Babel is a Festschrift in honor of Werner Hamacher, who this year turns sixty, produced by internationally acclaimed artists, writers, and scholars, but above else by friends who wish to celebrate his œuvre with a labyrinthine work in which languages and gestures, words and images intersect.

With contributions by: Giorgio Agamben (Verona), Ian Balfour (York), Timothy Bahti (Paris), Andrew Benjamin (Monash), Susan Bernstein (Brown), Daniel Birnbaum (Frankfurt), Stefan Broser (Berlin), Eduardo Cadava (Princeton), Rüdiger Campe (Yale), Jean Daive (Paris), Paul Davies (Sussex), Hent de Vries (Johns Hopkins), Michael Donhauser (Maienfeld), Milad Douehi (Glasgow), Oswald Egger (Hombroich), Deborah Esch (Toronto), Peter Fenves (Northwestern), Paul Fleming (New York), Michael Fried (Johns Hopkins), Eleonore Frey (Zürich), Hans-Jost Frey (Zürich), Marc Froment-Meurice (Vanderbilt), Rodolphe Gasché (Buffalo), Andreas Gelhard (Bonn), Eva Geulen (Bonn), Anna Glazova (Northwestern), Wanda Golonka (Frankfurt), Wolfram Groddeck (Zürich), Fritz Gutbrodt (Rüschlikon), Norbert Haas (Berlin), Sophie Hamacher (Berlin), Christiaan Hart-Nibbrig (Lausanne), Daniel Heller-Roazen (Princeton), J. Hillis Miller (Irvine), Neil Hertz (Johns Hopkins), Dana Hollander (McMaster), Carol Jacobs (Yale), Birgit Kempker (Basel), Burkhardt Lindner (Frankfurt), Stefan Lorenzer (Frankfurt), Arne Melberg (Oslo), Jean-Luc Nancy (Strasbourg), Anders Olsson (Stockholm), Håkan Rehnberg (Stockholm), Hans-Jörg Rheinberger (Berlin), Elizabeth Rottenberg (DePaul), Avital Ronell (New York), Neil Sacamano (Cornell), Thomas Schestag (Johns Hopkins), Marianne Schuller (Hamburg), Annette Schwartz (Cornell), Henry Sussman (Buffalo), Rachel Tobias (Johns Hopkins), Sophie Tottie (Berlin), Cornelia Vismann (Frankfurt), Arnd Wedemeyer (Princeton), Hinrich Weidemann (Berlin), and Hanns Zischler (Berlin).

Werner Hamacher, born in 1948, is Professor of Comparative Literature at the Johann Wolfgang Goethe-Universität in Frankfurt am Main.
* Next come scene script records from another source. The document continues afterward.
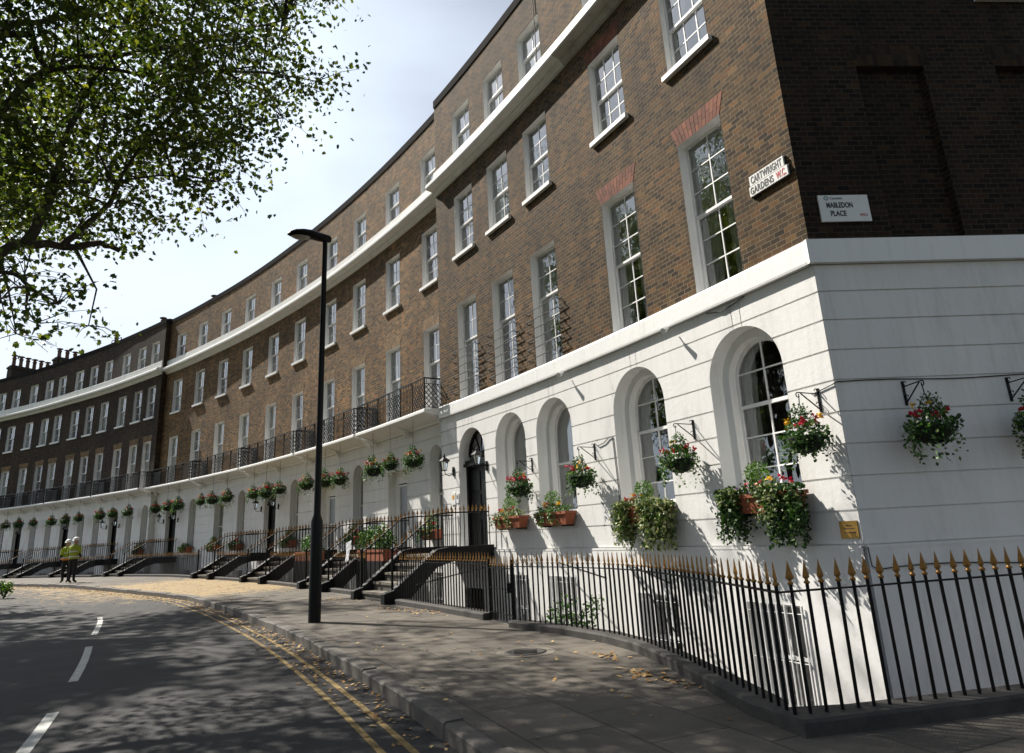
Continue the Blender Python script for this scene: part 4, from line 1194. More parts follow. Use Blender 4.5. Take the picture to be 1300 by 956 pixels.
def window_box(s, z, label, w, kind, seed, sec='pav', o=-.17):
    r = random.Random(seed * 7 + 1); e = empty('window_box', B(s, o, z, sec), label, 'window box', 'planted terracotta window boxes', yaw(s, sec))
    t = MB(); hw = w / 2
    rows = [[(-hw*.9, -.09, 0), (hw*.9, -.09, 0), (hw*.9, .09, 0), (-hw*.9, .09, 0)], [(-hw, -.12, .2), (hw, -.12, .2), (hw, .12, .2), (-hw, .12, .2)], [(-hw-.02, -.14, .2), (hw+.02, -.14, .2), (hw+.02, .14, .2), (-hw-.02, .14, .2)], [(-hw-.02, -.14, .25), (hw+.02, -.14, .25), (hw+.02, .14, .25), (-hw-.02, .14, .25)]]
    t.grid(rows, closed=True); t.poly(rows[0][::-1]); t.poly([(x, y, .235) for x, y, z_ in rows[-1]]); put('trough', t.mesh('trough', M['terracotta']), e)
    if z > 1.2:
        for sx in (-.7, .67):
            b = MB(); b.box(hw*sx, hw*sx + .03, -.1, -o, -.03, 0); put('support', b.mesh('box_support', M['black']), e)
    def part(name, fn, m):
        q = MB(); fn(q); put(name, q.mesh('planting', M[m]), e)
    if kind == 'ivy':
        def ivy(q):
            cloud(q, (-hw*.15, -.02, .29), (hw*.9, .18, .13), 300, .06, r)
            for x0, x1, ln, k, sz in ((-hw - .06, -hw*.42, .66, 80, .062), (hw*.22, hw + .10, .72, 110, .066)):
                for i in range(k): trail(q, (r.uniform(x0, x1), r.uniform(-.22, .04), .32), ln * r.uniform(.55, 1.1), 21, sz, r, w=.03)
        part('trailing_ivy', ivy, 'leaf_ivy' if seed % 2 else 'leaf_varieg')
        def var(q):
            for i in range(26): trail(q, (r.uniform(hw*.05, hw*.75), r.uniform(-.24, -.12), .36), r.uniform(.15, .5), 15, .055, r, w=.03)
            for i in range(20): trail(q, (r.uniform(-hw, -hw*.5), r.uniform(-.22, -.12), .34), r.uniform(.12, .4), 13, .05, r, w=.03)
        part('variegated_ivy', var, 'leaf_varieg')
    else:
        def fo(q):
            cloud(q, (0, -.02, .29), (hw*1.08, .19, .13), 420, .058, r)
            for i in range(48):
                x = r.choice((r.uniform(-hw - .03, -hw*.3), r.uniform(0, hw*.5))); trail(q, (x, r.uniform(-.2, 0), .28), r.uniform(.12, .33), 13, .05, r, w=.03)
        part('foliage', fo, 'leaf_varieg' if kind == 'varieg' else 'leaf_basket')
    def box_ball(q): cloud(q, (hw*r.uniform(-.1, .1), .0, .50), (.17, .17, .17), 620, .034, r, shell=.85)
    if kind != 'low': part('clipped_shrub', box_ball, 'leaf_box')
    for i in range(4):
        part('red_flower', lambda q: flower(q, (r.uniform(-hw*.9, hw*.9), r.uniform(-.14, 0), .36 + r.uniform(0, .06)), .055, r), 'petal_red')
    for i in range(2):
        part('yellow_flower', lambda q: flower(q, (r.uniform(-hw*.5, hw*.5), -.08, .38 + r.uniform(0, .06)), .045, r), 'petal_gold')
    if seed % 2: part('violet_flower', lambda q: flower(q, (-hw*.5, -.1, .34), .045, r), 'petal_violet')
    return e
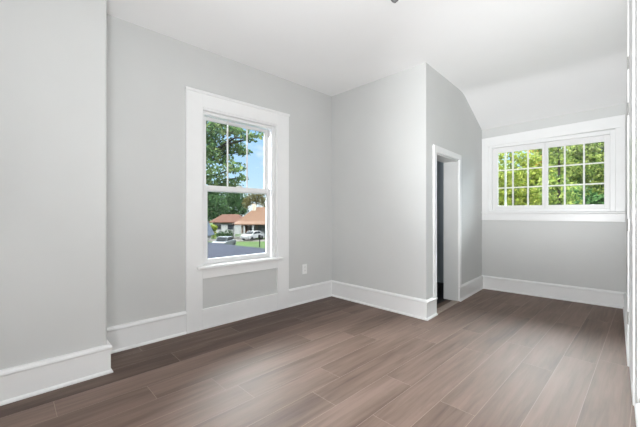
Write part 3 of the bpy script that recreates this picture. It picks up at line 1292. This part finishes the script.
# ---------------------------------------------------------------- cars and posts
def car(name, label, loc, rotz, body_m, group):
    t = thing(name, label, 'car', loc, rotz, group)
    # side profile along x, 4.3 m long
    bm = bmesh.new()
    prof = [(-2.1, 0.32), (-2.15, 0.62), (-2.0, 0.88), (-1.0, 0.98), (1.3, 1.0), (2.0, 0.92), (2.1, 0.6), (2.05, 0.32)]
    prism(bm, WORLD, prof, -0.85, 0.85)
    obj('body', bm, body_m, t, bevel=0.06)
    bm = bmesh.new()
    cab = [(-1.15, 0.97), (-0.45, 1.44), (0.95, 1.46), (1.65, 0.98)]
    prism(bm, WORLD, cab, -0.70, 0.70)
    obj('cabin', bm, body_m, t, bevel=0.05)
    for s in (-0.705, 0.685):
        for q in ([(-0.85, 1.02), (-0.40, 1.36), (0.22, 1.38), (0.22, 1.02)], [(0.30, 1.02), (0.30, 1.38), (0.88, 1.39), (1.35, 1.02)]):
            bm = bmesh.new()
            prism(bm, WORLD, q, s, s + 0.02)
            obj('side_glass', bm, M_PANEX, t)
    for (x0, z0, x1, z1) in ((-1.17, 1.0, -0.52, 1.425), (1.66, 1.0, 1.02, 1.44)):
        bm = bmesh.new()
        sg = 0.02 if x0 < 0 else -0.02
        prism(bm, WORLD, [(-0.6, 0), (0.6, 0), (0.56, 1), (-0.56, 1)], 0, 1)
        for v in bm.verts:
            u, d, k = v.co
            v.co = (x0 + (x1 - x0) * k + sg * d, u, z0 + (z1 - z0) * k)
        obj('windscreen', bm, M_PANEX, t)
    for x in (-1.35, 1.3):
        for y in (-0.87, 0.67):
            bm = bmesh.new()
            cyl(bm, (x, y, 0.32), (x, y + 0.2, 0.32), 0.32, n=18)
            obj('wheel', bm, M_TYRE, t, bevel=0.02)
    for y in (-0.62, 0.62):
        bm = bmesh.new()
        box(bm, WORLD, -2.17, -2.06, y - 0.16, y + 0.16, 0.62, 0.76)
        obj('headlight', bm, M_WHITEX, t)


p = out(252.8, 52.2, GZ + 0.03)
car('parked_car', 'white parked car in front of the tan-roofed house', p, YAW + math.radians(66), M_CARW, 'parked cars')
p = out(224.0, 40.0, GZ)
car('parked_car', 'grey parked car left of the thin lamp post', p, YAW + math.radians(86), M_CARG, 'parked cars')


def lamp_post():
    p = out(233.6, 47, GZ)
    t = thing('lamp_post', 'thin dark lamp post on the lawn in front of the tan-roofed house', 'lamp post', p)
    bm = bmesh.new()
    tube(bm, [(0, 0, 0), (0, 0, 0.3), (0, 0, 2.5)], [0.09, 0.05, 0.04])
    obj('pole', bm, M_DARKX, t)
    bm = bmesh.new()
    lathe(bm, [(0, 2.48), (0.08, 2.5), (0.13, 2.75), (0.15, 2.78), (0.05, 2.92), (0, 2.95)], n=10)
    obj('lantern', bm, M_DARKX, t)


lamp_post()


def mailbox():
    p = out(259.7, 41.5, GZ)
    t = thing('mailbox', 'dark mailbox on a post at the near edge of the bright lawn', 'mailbox', p, YAW)
    bm = bmesh.new()
    box(bm, WORLD, -0.06, 0.06, -0.06, 0.06, -0.05, 1.15)
    obj('post', bm, M_DARKX, t)
    bm = bmesh.new()
    prof = [(-0.15, 1.15), (0.15, 1.15), (0.15, 1.45)] + [(0.15 * math.cos(a), 1.45 + 0.15 * math.sin(a)) for a in
            [math.pi * i / 8 for i in range(1, 8)]] + [(-0.15, 1.45)]
    prism(bm, WORLD, prof, -0.3, 0.3)
    obj('box', bm, M_DARKX, t)


mailbox()

# ---------------------------------------------------------------- trees outside the wide window
GRP = 'trees outside the wide window'


def crown(spec):
    return [(out(px, f, py=py), (rx, rx, rz), n) for px, py, f, rx, rz, n in spec]


bl = crown([(498, 178, 11, .75, .5, 520), (505, 198, 11, .8, .5, 560), (520, 196, 10.5, .7, .5, 560), (527, 178, 11, .6, .4, 380), (533, 202, 11, .6, .4, 420),
            (515, 212, 10.5, 1.0, .5, 500), (492, 206, 11, .8, .6, 400), (540, 180, 10.8, .5, .4, 300), (500, 155, 11.5, .6, .35, 180), (522, 158, 11.5, .6, .3, 220),
            (488, 165, 11.5, .8, .6, 300), (536, 162, 11, .4, .3, 170)])
tree('maple_tree', 'yellow-green tree filling the left sash of the wide window', out(510.5, 11.4, GZ), 6.6, 0.075, bl, 0.075, G_YELL, 41, GRP)
bl = crown([(552, 150, 7.6, .40, .3, 330), (562, 165, 7.9, .34, .3, 250), (553, 187, 7.6, .34, .35, 280), (566, 196, 7.9, .4, .34, 280), (556, 204, 7.6, .4, .3, 240), (547, 135, 7.8, .6, .4, 330),
            (572, 130, 7.8, .65, .4, 330)])
tree('straight_trunk_tree', 'green tree with straight grey trunk beside the middle post of the wide window', out(559.3, 7.5, GZ), 7.2, 0.058, bl, 0.055, G_MID, 42, GRP, lean=(0.05, 0.03))
bl = crown([(575, 155, 11, .6, .4, 420), (590, 150, 10.5, .6, .4, 520), (600, 165, 10, .6, .45, 520), (583, 172, 11, .6, .4, 400), (606, 145, 10, .6, .5, 460), (572, 178, 11.5, .5, .35, 260),
            (597, 185, 10.5, .5, .3, 220), (612, 180, 10, .6, .5, 360), (585, 136, 11, .8, .5, 420), (618, 155, 10, .8, .7, 400), (600, 128, 10.5, .9, .5, 400)])
tree('leafy_tree', 'bright green tree filling the right sash of the wide window', out(622, 11.2, GZ), 8.4, 0.15, bl, 0.075, G_MID, 43, GRP)
bl = crown([(575, 197, 14, 1.1, .7, 700), (590, 200, 13.5, 1.1, .6, 700), (605, 198, 13.5, 1.0, .7, 600), (560, 200, 14.5, 1.1, .8, 600), (600, 212, 13, 1.4, .8, 500)])
tree('low_tree', 'cool green low tree at the bottom of the right sash of the wide window', out(588, 14.2, GZ), 4.8, 0.12, bl, 0.10, G_BLUE, 44, GRP)
bl = crown([(500, 190, 24, 2.4, 1.6, 900), (520, 180, 24, 2.2, 1.6, 900), (540, 178, 24, 2.2, 1.6, 620), (560, 174, 25, 2.4, 1.7, 560), (580, 174, 25, 2.4, 1.7, 560), (600, 172, 24, 2.4, 1.8, 560),
            (525, 200, 23, 3, 1.4, 800), (580, 200, 23, 3, 1.6, 800), (550, 152, 25, 1.6, 1.1, 220), (595, 150, 25, 1.8, 1.1, 260), (480, 180, 24, 2.4, 1.8, 500), (535, 200, 24, 2, 1.4, 500)])
tree('spreading_tree', 'broad green tree standing behind all the others outside the wide window', out(552, 25.5, GZ), 9.5, 0.35, bl, 0.17, G_MID, 45, GRP)
bl = crown([(538, 149, 17, .42, .3, 200), (541, 160, 17, .35, .3, 130)])
tree('autumn_tree', 'small orange-leaved tree showing at the top of the left sash', out(541, 17.3, GZ), 8.2, 0.09, bl, 0.09, G_ORANGE, 46, GRP)
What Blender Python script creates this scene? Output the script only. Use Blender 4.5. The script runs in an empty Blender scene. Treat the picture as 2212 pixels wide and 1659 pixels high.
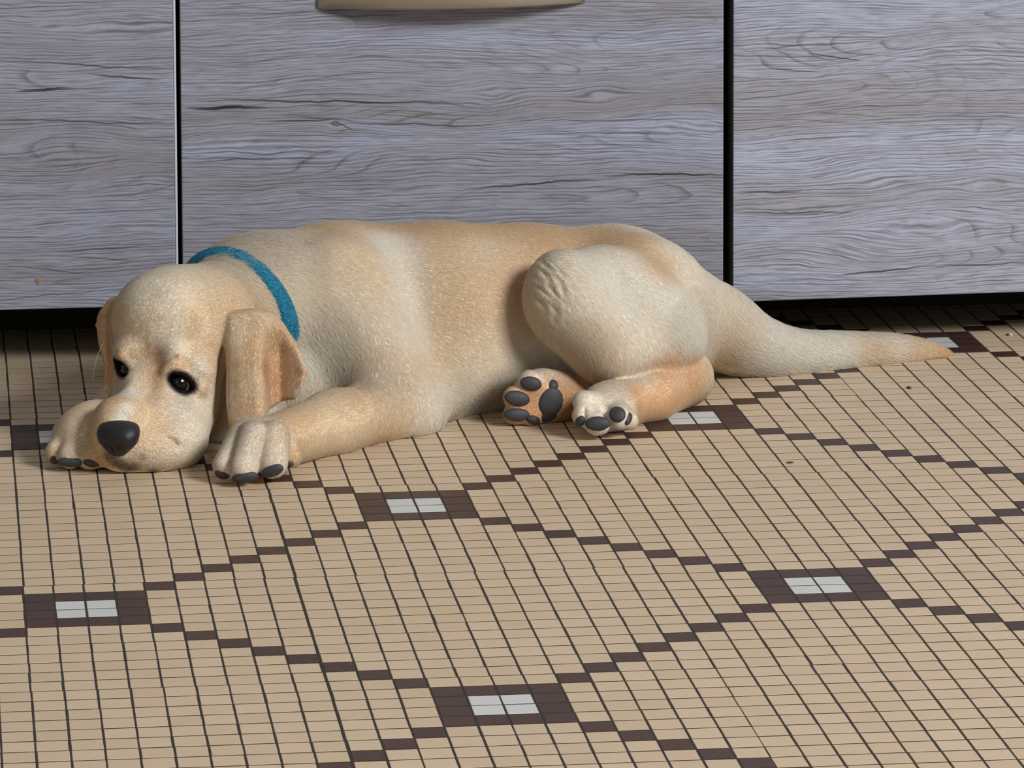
import bpy, bmesh, math, random
import numpy as np
from mathutils import Vector, Matrix

S = bpy.context.scene
COL = S.collection
random.seed(7)
rng = np.random.default_rng(7)
U = 0.0275                      # one floor tile pitch in metres; lengths below are in tiles unless noted

# ------------------------------------------------------------------ camera
F = 9566.6457
PP = (747.404, -301.664)
CAM = np.array([-2.446031, -138.304456, 39.196581])
R = np.array([[0.9956037003795056, -0.0933757496075519, -0.00736486088553601],
              [-0.01715301530433166, -0.10446103483657235, -0.9943810468159788],
              [0.0920817346524537, 0.9901357793687188, -0.10560346849083566]])
cam_data = bpy.data.cameras.new('camera')
cam = bpy.data.objects.new('camera', cam_data)
COL.objects.link(cam)
cam_data.sensor_width = 36.0
cam_data.lens = F / 2212 * 36.0
cam_data.shift_x = (1106 - PP[0]) / 2212
cam_data.shift_y = -(829.5 - PP[1]) / 2212
cam_data.clip_start = 0.05
cam_data.clip_end = 100
m = Matrix.Identity(4)
for i in range(3):
    m[i][0] = R[0][i]; m[i][1] = -R[1][i]; m[i][2] = -R[2][i]; m[i][3] = CAM[i] * U
cam.matrix_world = m
S.camera = cam

# ------------------------------------------------------------------ world, lights, exposure
w = bpy.data.worlds.new('room light'); S.world = w
w.use_nodes = True
bg = w.node_tree.nodes['Background']
bg.inputs[0].default_value = (0.97, 0.94, 0.92, 1)
bg.inputs[1].default_value = 0.19

def area(name, loc, target, sx, sy, power, col):
    d = bpy.data.lights.new(name, 'AREA'); d.shape = 'RECTANGLE'; d.size = sx; d.size_y = sy
    d.energy = power; d.color = col
    o = bpy.data.objects.new(name, d); COL.objects.link(o)
    o.location = loc
    o.rotation_euler = (Vector(target) - Vector(loc)).to_track_quat('-Z', 'Y').to_euler()
    return o
area('window_light', (4.5, -3.9, 3.9), (0.5, 0.75, 0.1), 2.2, 1.8, 455, (0.95, 0.965, 0.99))
area('left_fill_light', (-1.4, -4.6, 2.6), (0.5, 0.75, 0.1), 1.6, 1.4, 11, (1.0, 0.97, 0.93))  # weak fill lamp added at front left to lift the shade, not a window
S.view_settings.view_transform = 'Standard'
S.view_settings.look = 'None'
S.view_settings.gamma = 1.0
S.view_settings.use_curve_mapping = False
S.view_settings.exposure = 0.0

# ------------------------------------------------------------------ helpers
def at(x, y, Y):
    """point of the plane at distance Y (tiles) that the picture shows at pixel x, y"""
    d = R.T @ np.array([(x - PP[0]) / F, (y - PP[1]) / F, 1.0])
    return CAM + (Y - CAM[1]) / d[1] * d
def V(p): return Vector((float(p[0]), float(p[1]), float(p[2]))) * U

def mesh_obj(name, verts, faces, mat, parent=None, smooth=False):
    me = bpy.data.meshes.new(name)
    me.from_pydata([tuple(v) for v in verts], [], [tuple(f) for f in faces]); me.update()
    if mat: me.materials.append(mat)
    if smooth: me.polygons.foreach_set('use_smooth', [True] * len(me.polygons))
    o = bpy.data.objects.new(name, me); COL.objects.link(o)
    if parent: o.parent = parent
    return o
def bm_obj(name, bm, mat, parent=None, smooth=False):
    me = bpy.data.meshes.new(name); bm.to_mesh(me); bm.free()
    me.materials.append(mat)
    if smooth: me.polygons.foreach_set('use_smooth', [True] * len(me.polygons))
    o = bpy.data.objects.new(name, me); COL.objects.link(o)
    if parent: o.parent = parent
    return o
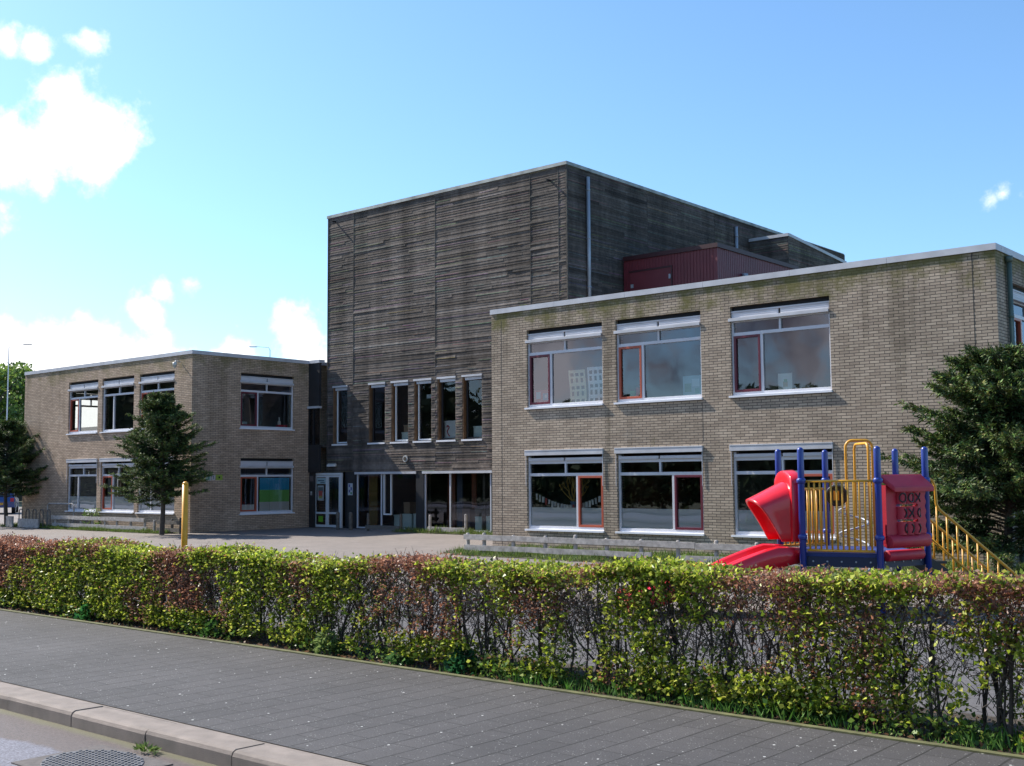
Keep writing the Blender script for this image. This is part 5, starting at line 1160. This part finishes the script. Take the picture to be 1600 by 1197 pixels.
for i, (px_, D, h, rad, lab) in enumerate([(-30, 98, 11.8, 4.0, 'fresh green poplar at the very left edge, behind the leftmost conifer'), (8, 104, 12.2, 3.6, 'fresh green poplar behind the thin lamp post at the left edge'),
                                           (33, 112, 12.4, 3.4, 'fresh green poplar just left of the far brick wing, its crown touching the wall edge'), (-70, 110, 12.5, 4.5, 'broad green tree far beyond the left wing, mostly outside the picture')]):
    p = P(px_, D); broadleaf(p.x, p.y, h, rad, 2.2, lab, 40 + i, n=7000, leaf=.42, cols=((.16, .25, .05), (.22, .30, .06), (.10, .16, .04)))
# distant dark houses glimpsed between the trees
p = P(24, 120); t = thing('far_house', (p.x, p.y, 0), 'dark roofed house glimpsed far off left of the brick wing', 'house')
b = MB(); b.box(p.x - 9, p.x + 9, p.y, p.y + 9, -.1, 3.6); b.build('wall', mat('far_brick', (.16, .09, .07), .9, noise_=.2), t)
b = MB(); b.add([(p.x - 9.4, p.y - .5, 3.6), (p.x + 9.4, p.y - .5, 3.6), (p.x + 9.4, p.y + 9.5, 3.6), (p.x - 9.4, p.y + 9.5, 3.6), (p.x - 9.4, p.y + 4.5, 7.4), (p.x + 9.4, p.y + 4.5, 7.4)], [(0, 1, 5, 4), (2, 3, 4, 5), (0, 4, 3), (1, 2, 5), (0, 3, 2, 1)]); b.build('roof', mat('dark_tiles', (.05, .045, .05), .8, noise_=.2), t)
b = MB()
for k in range(5): b.box(p.x - 7.6 + k * 3.4, p.x - 6.2 + k * 3.4, p.y - .03, p.y + .02, 1.0, 2.4)
b.build('window', M_glassd, t)
# street lamps
M_lamp = mat('pale_lamp_metal', (.72, .75, .78), .5)
def lamp(px_, D, side, h, label):
    p = P(px_, D); t = thing('street_lamp', (p.x, p.y, 0), label, 'street lamp', 'street lamps beyond the school'); ar = rt * side
    M_l = M_lamp; b = MB(); b.tube([(p.x, p.y, -.1), (p.x, p.y, h)], [.05, .03], 8); b.build('pole', M_l, t)
    b = MB(); q = Vector((p.x, p.y, h)); b.tube([q, q + ar * .1 + zz * .15, q + ar * .9 + zz * .22], [.022, .02, .018], 6); b.build('arm', M_l, t)
    b = MB(); b.obox(q + ar * .85 + zz * .17 - hd * .1, ar * .5, hd * .2, zz * .07); b.build('lamp_head', M_l, t, bevel=.03)
lamp(9.5, 68, 1, 9.75, 'thin lamp post at the left edge, rising out of the trees')
lamp(420, 74, -1, 10.2, 'lamp post behind the left wing, only its top showing over the roof')
# parked car
p = P(4, 66); t = thing('parked_car', (p.x, p.y, 0), 'blue hatchback parked beyond the leftmost fence, half hidden by the conifer', 'car', rz=yaw + .35); LOCAL.add(t.name)
M_car = mat('blue_car_paint', (.02, .06, .22), .25, coat=.6)
side = [(-2.0, .35), (-2.02, .7), (-1.85, .92), (-1.55, 1.38), (-1.2, 1.46), (.2, 1.46), (.9, .98), (1.8, .82), (2.02, .6), (2.0, .35)]
b = MB(); rows = []
for yy, k in ((-.84, .93), (-.8, 1), (-.6, 1.012), (.6, 1.012), (.8, 1), (.84, .93)): rows.append([(yy if z < .95 else yy * .86, x, .35 + (z - .35) * k) for x, z in side])
b.grid(rows, close=True); n = len(side); b.add([rows[0][i] for i in range(n)] + [rows[-1][i] for i in range(n)], [tuple(range(n))[::-1], tuple(range(n, 2 * n))]); b.build('body', M_car, t, bevel=.03)
M_cg = mat('car_glass', (.02, .025, .03), .08)
b = MB(); b.add([(-.6, -1.86, .97), (.6, -1.86, .97), (.54, -1.6, 1.36), (-.54, -1.6, 1.36)], [(0, 1, 2, 3)])
for s_ in (-1, 1): b.add([(s_ * .83, -1.6, .98), (s_ * .83, .75, .98), (s_ * .725, .2, 1.38), (s_ * .725, -1.4, 1.38)], [(0, 1, 2, 3)])
b.build('window', M_cg, t, solid=.01)
for s_ in (-1, 1):
    for yy in (-1.25, 1.25):
        b = MB(); b.tube([(s_ * .86, yy, .31), (s_ * .66, yy, .31)], .31, 20); w_ = b.build('wheel', M_black, t)
        b = MB(); b.tube([(s_ * .875, yy, .31), (s_ * .86, yy, .31)], .19, 16); b.build('rim', M_pipe, w_)
    b = MB(); b.box(s_ * .62, s_ * .8, -2.04, -1.98, .68, .88); b.build('tail_light', M_dred, t)
b = MB(); b.box(-.26, .26, -2.045, -2.02, .5, .62); b.build('number_plate', mat('plate_orange', (.55, .3, .03), .5), t)
# wood across the street (behind the camera), mirrored in windows, plus added leaf screen
g = np.random.default_rng(77); n = 60000; X = g.uniform(-210, 25, n); base_h = np.array([(7.0 if v > -75 else min(15, 7.0 + (-75 - v) * .5)) + 3.2 * (noise.noise(Vector((v * .07, 2, 3))) + .6 * noise.noise(Vector((v * .3, 5, 1)))) for v in X])
C = np.stack([X, -30 + g.normal(0, 2.0, n), g.uniform(0, 1, n) ** 1.2 * base_h * g.uniform(.85, 1.08, n)], 1)
K = np.array([[.10, .115, .055]]) * g.uniform(.5, 1.5, (n, 1))
n2_ = 12000; C2 = np.stack([g.uniform(-120, 25, n2_), -9 + g.normal(0, .5, n2_), g.uniform(0, 1, n2_) * 1.7], 1); C = np.concatenate([C, C2]); K = np.concatenate([K, np.array([[.04, .06, .018]]) * g.uniform(.5, 1.5, (n2_, 1))])  # low leaf screen, added to keep the bright road out of window reflections
sz = np.concatenate([np.ones(n), np.full(n2_, .35)]); n += n2_
tag(qmesh('far_wood_and_screen', leaves(g, C, g.normal(size=(n, 3)), 1.1 * sz * g.uniform(.5, 1.2, n), .9 * sz * g.uniform(.6, 1.2, n), .2), K, mat('dull_foliage', attr=True, rough=.9, spec=.1)), 'belt of trees across the street, mirrored in the upper windows, with an added low leaf screen', None, None, 'stuff')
He has taught at many places, including Amsterdam and Tel Aviv, New York University and Yale University, and also at Ecole Normale Supérieure, Paris. Along a series of much discussed essays and translations (of Nicolas Abraham and Maria Torok, Jean Daive, Jacques Derrida, Jorie Graham, Jacques Lacan, and Paul de Man), he has published pleroma (Ullstein, 1978), Entferntes Verstehen (Suhrkamp, 1998), and Maser (Max Hetzler, 2003), among other studies. Most recently Philosophische Salons, edited by Elisabeth Schweeger (Schauspiel Frankfurt, 2007), and Heterautonomien (Diaphanes, 2008) have appeared. Werner Hamacher is also the general editor of “Meridian – Crossing Aesthetics” at Stanford University Press.

Aris Fioretos, born in 1960, studied in Stockholm and Paris, as well as at Yale University. He has published works both literary and scholarly, and received many prizes and awards. His most recent book in German is the novel Die Wahrheit über Sascha Knisch (2003). This fall, his essay collection Das Maß eines Fußes will appear with Carl Hanser Verlag. Aris Fioretos lives and works in Stockholm and Berlin.